In keeping with the British style, vehicles drive on the left. During the course of our travels, we have gotten used to this after spending so much time in areas influenced by Australia and New Zealand in the South Pacific. When we returned to US areas, it took us a while to readjust to the American way. Just as we have made the adjustment back, it’s time to reverse again to the opposite system.

Double Decker Tram

We have to make sure we look both ways before crossing. We have found ourselves accidentally standing at a bus stop on the wrong side of the road for the direction we want to go. While people drive on the left, as a pedestrian it seems like anything goes on stairwells and passageways, which could be a result of Hong Kong being a gathering of people from all over the world with various systems.

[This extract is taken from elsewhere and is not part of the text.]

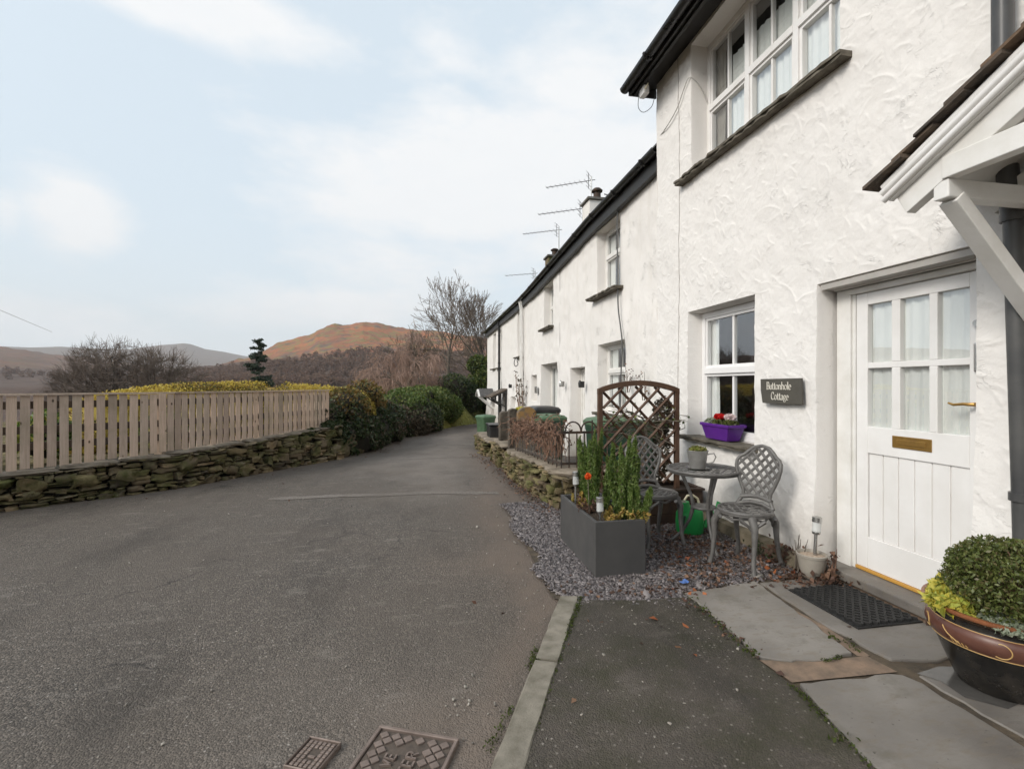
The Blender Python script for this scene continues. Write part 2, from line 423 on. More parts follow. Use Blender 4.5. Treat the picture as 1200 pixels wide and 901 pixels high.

The upside of a large metropolis is the variety of people and cultures it attracts. The people watching is compelling.We hear a wide variety of languages spoken as we explore the city. And, being such an international city, the variety of fine food available is astounding. We sampled Nepalese food, and the day after we enjoyed a Spanish meal. Italian delis and French bakeries tempt us constantly. Italian, Indian, Thai and Vietnamese restaurants are everywhere. Grocery stores offer countless delicacies we haven’t seen in years and countless things to try, if only we could figure out what they were! The intersection of the staid British style and the mildly chaotic Chinese is part of what makes Hong Kong such an interesting place. And that stark cultural contrast, makes New York City seem dull in comparison to Hong Kong.

Soho Fine Dining

We are relieved to return to the quiet of our boat after a day in the fast paced city. After a day of wandering the city, we can feel the grime on our skin and are keen for a shower. The fumes from passing motorists on the streets or even in the bay from passing boats are particularly noticeable after experiencing the clear air of the ocean. Despite hills and skyscrapers offering stunning views of the city, frequently the skyline is muted in haze. After our arrival, it was at least a week before we saw the tops of the hills around the bay where we are moored. We initially thought this haze in the air was fog, but started to realize that the haze was the result of pollution. When the wind blows from the north, the pollution from the factories on the Chinese mainland blows down onto Hong Kong. Of these factories, more than 70,000 of them are owned by Hong Kong people! We have noticed a distinct difference in air quality based on the wind direction. A southerly wind clears the skies, while a northerly brings on the haze. We have had days when visibility is reduced to ¼ mile and the skyscrapers were not even visible from across Victoria Harbor! Kind of brings to mind the coal dust of the industrial revolution in London.

A Day of Poor Visibility Across Victoria Harbor
The pollution in the air means that when it rains soot coats all surfaces and the boat needs to be washed frequently. We were shocked to discover one morning after a heavy rain that we had a distinct black scum line inside our clean dinghy! Not sure how our white dodger and awning will survive the onslaught!